What remaining value do the cars have at the end of the five-year period? Are you assuming that the selling prices would be the same?

resale remain the same
resale remain the same

thanx

I get $2395.63 and $4791.25. Assuming I did the math right....

I assumed compounded annually, and that you did not get the benefit of investing your gas savings during the year in which the money was saved.

I get $1214.91 and $2429.81 with the same assumptions.

delta_price = delta_gas / (1.08^5 + 1)

delta_gas = $3000 and $6000

You plan to drive 1250 miles per month, so the gas only is going to run you (1250 miles / 25 mpg)*(G $/gal) or $50G/month where G is the price of a gallon of gas. The hybrid will be $25G/month, so there is a $25G/month savings. From here, it is a standard future value of money problem. The future value of the money you can spend extra is:

PMT * (1+.08/12)^60 where PMT is the extra amount you spend on the hybrid. Note the annual interest rate is converted in a monthly rate.

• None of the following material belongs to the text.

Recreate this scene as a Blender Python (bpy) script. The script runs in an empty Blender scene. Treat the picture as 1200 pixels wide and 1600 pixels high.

The future value of the monthly cash stream is $25G is

25G * [(1+.08/12)^60 - 1]/(.08/12)

Crunching numbers and setting them equal,

PMT * 1.49 = 73.5 * 25G
PMT = $1,233 * G

My numbers differ from the other postings in that I assume you can take advantage of the monthly savings, if only to pay down your car payment early.

Here is another way to do this that may be more intuitive. Figure out the entire monthly payment for car and gas if you finance the car at 8%.

Payment for gas car = $20K / [(1 - (1+.08/12)^-60 ) / (.08/12)] = $405.53

Since you can pay $25*G more each month on the car by using your gas savings, at $2/gal, you can afford a payment of $455.53. Using the above equation in reverse, you can finance $22,465.92. At $4/gal, you can afford a payment of $505.53. That will support a car price of $24,931.84.

OK, I'll include my math this time.

Fuel savings is 300 gallons per year.

Case 1: Gasoline @ $2/gal. This means a savings of $600/year.

End of Year 1: Savings: $600, Invested savings: $0, Total savings to invest for the next year: $600
End of Year 2: Savings: $600, Invested savings: $648, Total savings to invest for the next year: $1248
End of Year 3: Savings: $600, Invested savings: $1347.84, Total savings to invest for the next year: $1947.84
End of Year 4: Savings: $600, Invested savings: $2103.67, Total savings to invest for the next year: $2703.67
End of Year 5: Savings: $600, Invested savings: $2919.96, Total savings: $3519.96

Amount to invest at 8% annual return to equal $3519.96 after 5 years: $2395.63


Repeat calculations for $4/gallon.


Engineer: I took the problem to mean that one is paying cash for the vehicle.

It comes out the same way cash or credit. I just thought the payment approach might be easier to see. Your approach is fine by me, you just did stuff yearly and I did it monthly. If I change the formulas I posted to a yearly basis, I would get your answer to the penny.

Thx. Good to know, as one contradicts Mark at one's peril....

Variations on a theme
Since this post is generating some responses, maybe we should expand it. What if gas is $2/gal today, but is going up 1% per month? How about if your investment returns are taxed at 15% annually?

And maintenance. Those batteries in a hybrid aren't cheap and they will require some maintenance that isn't required for a conventional automobile.

Remember---When the outflow exceeds in income the upkeep will be the downfall.

Rap

According to Toyota, the batteries are supposed to last as long as the vehicle does. Or so they claim. I drive one now, and so far, so good...

Perhaps I oversimplified the problem. I solved:

-CarC-GasC+(CarH-CarC)*1.08^5 = -CarH-GasH

Where:
CarC is the cost of the conventional car
CarH is the cost of the hybrid car
GasC is the 5-year cost of gas for the conventional car
GasH is the 5-year cost of gas for the hybrid car